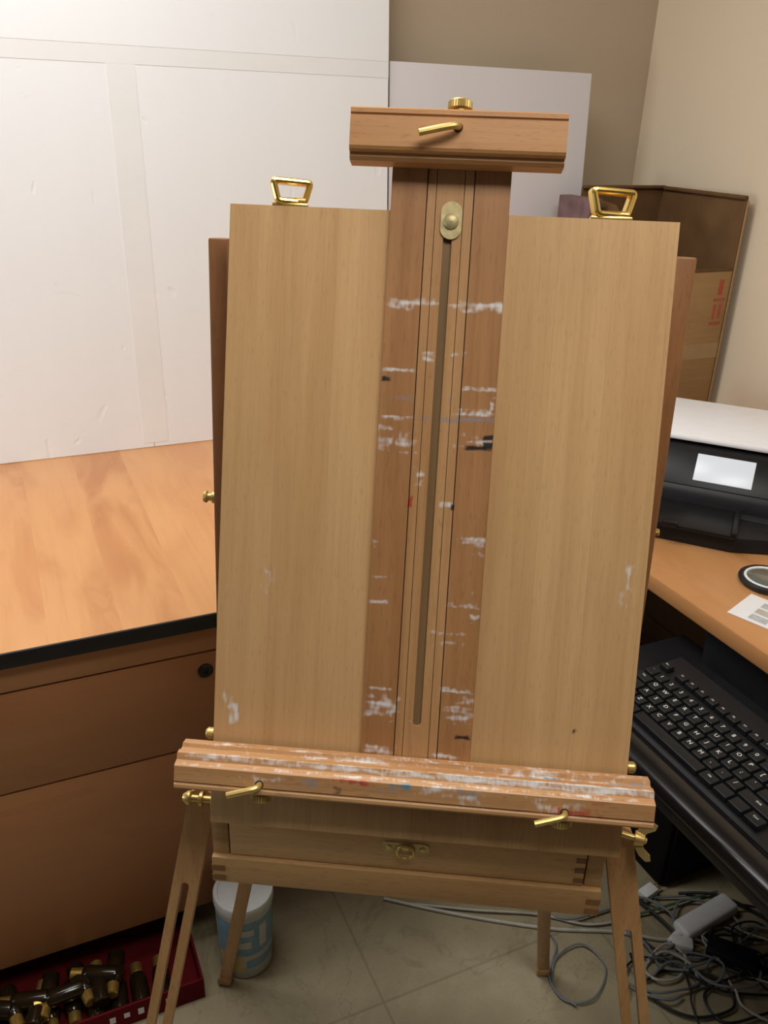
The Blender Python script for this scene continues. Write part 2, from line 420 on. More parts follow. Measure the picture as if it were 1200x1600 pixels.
# profiles that run along x
def runx(mb, prof, x0, x1, mi=0):
    M = basis((0,0,0), (0,-1,0), (0,0,-1), (1,0,0))     # prism x->c, y->b, z->a
    return mb.prism(prof, x0, x1, mi, M)
clampP = [(.0065,-.081),(.033,-.081),(.035,-.0795),(.035,-.0758),(.0333,-.0748),(.0333,-.0738),(.035,-.0728),(.035,-.0475),(.0335,-.045),(.031,-.0435),(.028,-.0435),(.028,-.040),(.025,-.037),(.0065,-.037)]
mb = runx(MB(), clampP, .1150, .3075)
clamp = part(mb, 'canvas_clamp', M_clamp, smooth=25)
ha, hb = pc(716, 199, .035)
part(MB().lathe([(.0042,0),(.0042,.0004)], FACE(ha, hb, .0349)), 'bolt_hole', M_hole, clamp)
def hook(parent, a, b, c, da, db):
    pts = spline([L(a, b, c-.006), L(a, b, c+.004), L(a-.003, b+.001, c+.008), L(a+da*.4, b+db*.4, c+.010), L(a+da, b+db, c+.012)], 5)
    return part(MB().tube(pts, .0032, 10), 'retaining_hook', M_brass, parent)
hook(clamp, ha, hb, .035, -.034, .009)
def knob(mb, M, r, h):
    pts = []
    for k in range(56):
        rr = r if k % 2 else r*.93
        pts.append((rr*math.cos(2*PI*k/56), rr*math.sin(2*PI*k/56)))
    mb.prism(pts, 0, h, 0, M); mb.lathe([(r*.86, h), (r*.8, h*1.25), (0, h*1.35)], M, 28)
    mb.lathe([(r*.35, -.012), (r*.35, 0)], M, 12); mb.lathe([(r*.75, -.0025), (r*.75, 0)], M, 20); return mb
ka, kb_ = pc(719, 170, .018)
part(knob(MB(), basis(L(ka, -.086, .018), (1,0,0), (0,1,0), (0,0,1)), .0112, .006), 'clamp_knob', M_brass, clamp)
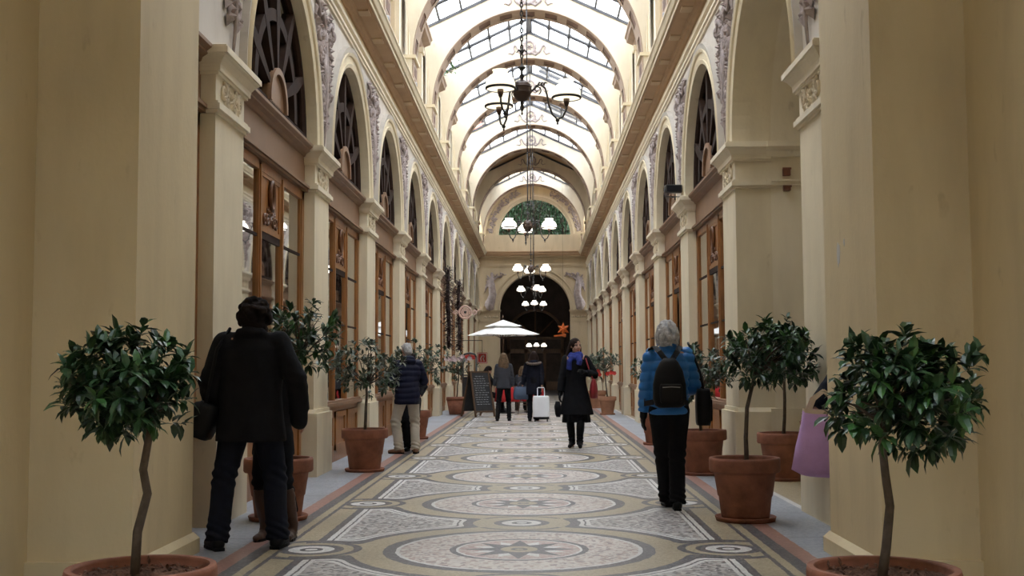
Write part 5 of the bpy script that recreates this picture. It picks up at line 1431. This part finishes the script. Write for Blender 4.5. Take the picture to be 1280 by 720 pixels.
# dark framed stand with a red top, poster on the far pilaster
t = thing('menu_stand', 'tall black arched stand with a red panel behind the chalkboard', 'stand', (-1.78, 33.4, 0), 0)
b = MB()
for q in (-.19,.19): b.tube([(q,0,.02),(q,0,1.62)], .026, 8)
b.tube([(-.19,0,1.62),(-.15,0,1.70),(0,0,1.735),(.15,0,1.70),(.19,0,1.62)], .028, 8); b.tube([(-.19,0,1.1),(.19,0,1.1)], .02, 6); b.box(-.2,.2,-.02,.02,.3,1.05)
for q in (-.19,.19): b.tube([(q,-.2,.02),(q,.2,.02)], .02, 6)
b.build('frame', M['metal'], t); b = MB(); b.prism([(-.165,1.55),(.165,1.55),(.15,1.66),(0,1.705),(-.15,1.66)], lambda a, z, d: (a, d, z), -.012, .012); b.build('panel', M['red_sign'], t)
t = thing('hanging_sign', 'small red sign with a pale figure hanging on the left, over the cafe terrace', 'sign', (-1.56, 36.5, 1.62), 0)
b = MB(); b.box(-.16,.16,-.012,.012,-.17,.17); b.build('plate', M['red_sign'], t)
b = MB()
for q0,q1,z0,z1 in ((-.145,.145,.135,.15),(-.145,.145,-.15,-.135),(-.145,-.13,-.15,.15),(.13,.145,-.15,.15)): b.box(q0,q1,-.016,-.012,z0,z1)
b.build('border', M['white_paint'], t)
b = MB(); P_ = lambda a, z: (a, -.018, z)
b.tube([P_(-.03,-.10),P_(-.05,-.02),P_(-.01,.06),P_(.05,.08),P_(.06,.02)], .018, 6); b.tube([P_(.06,-.10),P_(.03,-.02),P_(.06,.02)], .014, 6); b.build('figure', M['white_paint'], t)
b = MB(); b.tube([(0,0,.17),(0,0,.55)], .008, 6); b.tube([(0,0,.55),(-.95,0,.55)], .012, 6); b.build('bracket', M['metal'], t)
# tables with red cloths, bistro chairs
def cafe_table(lab, clab, x, y, rz=0):
    t = thing('cafe_table', lab, 'table', (x, y, 0), rz)
    b = MB(); b.lathe([(.01,.70),(.33,.70),(.34,.715),(.33,.73),(.01,.73)], n=32); b.build('tabletop', M['timber'], t)
    b = MB(); b.tube([(0,0,.03),(0,0,.70)], .03, 10); b.build('stem', M['metal'], t)
    b = MB(); b.lathe([(.01,0),(.22,0),(.22,.02),(.05,.05),(.03,.08)], n=24); b.build('base', M['metal'], t)
    b = MB(); N_ = 40; rs = []
    for rad, z, w in ((.01,.737,0),(.34,.737,0),(.352,.73,0),(.362,.60,.4),(.37,.45,.8),(.375,.33,1.)):
        rs.append([((rad + .022*w*math.sin(a*9))*math.cos(a), (rad + .022*w*math.sin(a*9))*math.sin(a), z) for a in [2*PI*i/N_ for i in range(N_)]])
    lo = [[(p[0]*.985, p[1]*.985, p[2]-.003) for p in q] for q in reversed(rs)]
    b.rings(rs + lo, True, 0, True); o = b.build('tablecloth', M['red_cloth']); o.location = (x, y, .0005); o.rotation_euler = (0,0,rz); tag(o, clab, 'tablecloth')
cafe_table('round cafe table under a red cloth by the reading person, nearest the chalkboard', 'red cloth hanging to the knees on the table nearest the chalkboard', -.70, 33.75)
cafe_table('round cafe table under a red cloth behind the long haired walker', 'red cloth on the table behind the long haired walker', -.02, 34.3, .4)
def chair(lab, x, y, rz, group=None):
    t = thing('bistro_chair', lab, 'chair', (x, y, 0), rz)
    b = MB(); b.lathe([(.01,.435),(.19,.435),(.205,.45),(.20,.462),(.01,.458)], n=28); b.build('seat', M['timber'], t)
    for qx in (-1,1):
        for qy in (-1,1):
            b = MB(); b.tube([(qx*.14,qy*.14,.44),(qx*.19,qy*.19,0)], [.016,.012], 8); b.build('leg', M['timber'], t)
    b = MB(); b.tube([(-.17,-.12,.44),(-.185,-.19,.7),(-.12,-.22,.88),(0,-.235,.92),(.12,-.22,.88),(.185,-.19,.7),(.17,-.12,.44)], .014, 8); b.build('back_hoop', M['timber'], t)
    b = MB(); b.tube([(-.10,-.14,.45),(-.11,-.2,.65),(0,-.225,.80),(.11,-.2,.65),(.10,-.14,.45)], .010, 7); b.build('inner_hoop', M['timber'], t)
    b = MB(); b.lathe([(.145,.25),(.155,.26),(.145,.27)], n=24, caps=False); b.build('stretcher', M['timber'], t)
    return t
chair('dark bistro chair carrying the person who reads at the cafe table', -1.28, 33.75, -PI*.45)
chair('dark bistro chair carrying the person in the grey top on the terrace', -.28, 35.4, PI*.05)
chair('empty dark bistro chair nearest the suitcase, its thin legs showing left of it', -.12, 33.0, .9)
o = MB(); o.rings([[(-.14,.0,-.10),(.0,.03,-.10),(.14,0,-.10),(0,.034,-.10)],[(-.14,.02,.10),(.0,.05,.10),(.14,.02,.10),(0,.054,.10)]], True, 0, False)
q = o.build('newspaper', M['paper']); q.location = tuple(TL.world((0,.46,.93))); q.rotation_euler = (.5,0,TL.rz + PI); tag(q, 'white paper held open by the seated reader at the cafe table', 'newspaper')
# ------------------------------------------------------------------ hanging and mounted things
t = thing('wheel_sign', 'pink openwork wheel sign on a bracket from the left pilasters', 'sign', (-2.08, 36.3, 3.05), 0)
b = MB()
for rad, th in ((.19,.03),(.12,.022),(.065,.02)): b.tube([(rad*math.cos(a), 0, rad*math.sin(a)) for a in [2*PI*i/28 for i in range(29)]], th, 7, caps=False)
for i in range(16): a = 2*PI*i/16; b.tube([(.06*math.cos(a),0,.06*math.sin(a)),(.19*math.cos(a),0,.19*math.sin(a))], .009, 5)
b.build('wheel', M['pink_iron'], t); b = MB(); b.ell((0,0,0), (.04,.03,.04)); b.build('hub', M['metal'], t)
b = MB()
for q in (-1,1): b.tube([(q*.22+.075*0+q*.075+.06*math.cos(a), 0, .06*math.sin(a)) for a in [2*PI*i/18 for i in range(19)]], .017, 6, caps=False); b.ell((q*.295,0,0), (.02,.02,.02))
b.tube([(.36,0,.01),(.42,0,.06),(.50,0,.12),(.46,0,.16)], .015, 6); b.tube([(-.36,0,0),(-.5,0,.0)], .015, 6); b.build('arm', M['pink_iron'], t)
t = thing('star_lantern', 'orange paper star hanging in the far archway, with a short tail', 'lantern', (1.36, 52.0, 3.02), 0)
b = MB(); pts = []
for i in range(12):
    a = PI/2 + PI*i/6; rad = (.33 if i % 2 == 0 else .16); pts.append((rad*.9*math.cos(a), rad*math.sin(a)))
n = 12; vs = [(p[0],0,p[1]) for p in pts] + [(0,-.10,0),(0,.10,0)]; b.add(vs, [(i,(i+1)%n,n) for i in range(n)] + [((i+1)%n,i,n+1) for i in range(n)]); b.build('star', M['orange'], t)
b = MB(); b.prism([(-.42,-.27),(.12,-.20),(.12,-.30),(.10,-.36),(-.05,-.31),(-.42,-.33)], lambda a, z, d: (a, d, z), -.03, .03); b.build('tail', M['orange'], t)
b = MB(); b.tube([(0,0,.33),(0,0,ZG-3.2)], .004, 5); b.build('cord', M['metal'], t)
for i, (k_, lab) in enumerate(((5,'dark tinsel garland hanging on the left wall just behind the pale flowered tree'),(6,'dark tinsel garland hanging on the left wall just beyond the first garland'))):
    t = thing('garland', lab, 'garland', (-2.42, (33.8, 38.5)[k_-5], 0), 0); r = random.Random(k_)
    b = MB(); b.tube([(0,0,1.9),(.02,0,2.6),(-.02,0,3.3),(0,0,4.2)], [.05,.06,.06,.045], 8)
    b.build('core', M['purple_fabric'], t); b = MB()
    for j in range(700):
        z = r.uniform(1.85,4.25); a = r.uniform(0,2*PI); leafmesh(b, r, V((.04*math.cos(a),.04*math.sin(a),z)), V((math.cos(a),math.sin(a),r.uniform(-.6,.6))), .15, .04, V((0,0,1)))
    b.build('tinsel', M['purple_fabric'], t, fix=False); b = MB(); b.tube([(0,0,4.15),(-.2,.05,4.32)], .01, 6); b.build('hook', M['metal'], t)
def floodlight(lab, loc, rz, sx, sz, col='metal', group=None):
    t = thing('floodlight', lab, 'light', loc, rz, group)
    b = MB(); rbox(b, (0,0,sz*.5+.07), sx, .12, sz, .012); b.build('housing', M[col], t)
    b = MB(); b.box(-sx*.42, sx*.42, -.068, -.06, .07+sz*.12, .07+sz*.88); b.build('lens', M['lens'], t)
    b = MB(); b.tube([(-sx*.5-.01,0,.07+sz*.5),(-sx*.5-.01,0,.01),(sx*.5+.01,0,.01),(sx*.5+.01,0,.07+sz*.5)], .008, 6); b.box(-.05,.05,-.05,.05,0,.012); b.build('bracket', M['metal'], t)
    return t
floodlight('flat black floodlight standing on the impost of a right hand pilaster', (2.36, 18.6, ZI), .1, .27, .13)
fl = floodlight('small grey floodlight on the cornice ledge at the foot of a roof arch', (-2.3, PYk(3)-.55, ZC+.012), -.7, .14, .13, 'zinc', 'floodlights along both cornices')
for s in (-1, 1):
    for k_ in range(2, 9):
        if s < 0 and k_ == 3: continue
        c = copy_tree(fl); c.location = (s*2.3, PYk(k_)-.55, ZC+.012); c.rotation_euler = (0,0,s*.7)
# ------------------------------------------------------------------ camera, sky
cam = bpy.data.cameras.new('camera'); co = bpy.data.objects.new('camera', cam); COL.objects.link(co); S.camera = co
FPX = 1450.
cam.sensor_width = 36; cam.lens = 36*FPX/1280; cam.clip_end = 300
yaw, pit, rol = math.atan(29.5/FPX), math.atan(100/FPX), math.radians(.3)
fw = Vector((-math.sin(yaw)*math.cos(pit), math.cos(yaw)*math.cos(pit), math.sin(pit)))
r0 = Vector((math.cos(yaw), math.sin(yaw), 0)); u0 = r0.cross(fw)
rt = r0*math.cos(rol) - u0*math.sin(rol); up = rt.cross(fw)
co.matrix_world = Matrix(((rt.x, up.x, -fw.x, .13), (rt.y, up.y, -fw.y, 0), (rt.z, up.z, -fw.z, 1.3), (0, 0, 0, 1)))
wd = bpy.data.worlds.new('overcast_sky'); S.world = wd; wd.use_nodes = True
nt = wd.node_tree; bg = nt.nodes['Background']
tc = nt.nodes.new('ShaderNodeTexCoord'); n = nt.nodes.new('ShaderNodeTexNoise'); n.inputs['Scale'].default_value = 3; n.inputs['Detail'].default_value = 5
nt.links.new(tc.outputs['Generated'], n.inputs['Vector'])
rp = nt.nodes.new('ShaderNodeValToRGB'); rp.color_ramp.elements[0].position = .3; rp.color_ramp.elements[0].color = (.82,.90,1,1); rp.color_ramp.elements[1].position = .7; rp.color_ramp.elements[1].color = (.97,.985,1,1)
nt.links.new(n.outputs['Fac'], rp.inputs[0]); nt.links.new(rp.outputs[0], bg.inputs['Color'])
bg.inputs['Strength'].default_value = 2.2
S.view_settings.view_transform = 'Standard'; S.view_settings.look = 'None'; S.view_settings.gamma = 1; S.view_settings.use_curve_mapping = False
S.view_settings.exposure = 1.66
S.cycles.max_bounces = 10; S.cycles.diffuse_bounces = 6; S.cycles.transparent_max_bounces = 16; S.cycles.sample_clamp_indirect = 6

**Exercise prompt:** Return all lines with the word "that" in them.

**Answer to the exercise:**
# profiles that run along x
Write part 5 of the bpy script that recreates this picture. It picks up at line 1431. This part finishes the script. Write for Blender 4.5. Take the picture to be 1280 by 720 pixels.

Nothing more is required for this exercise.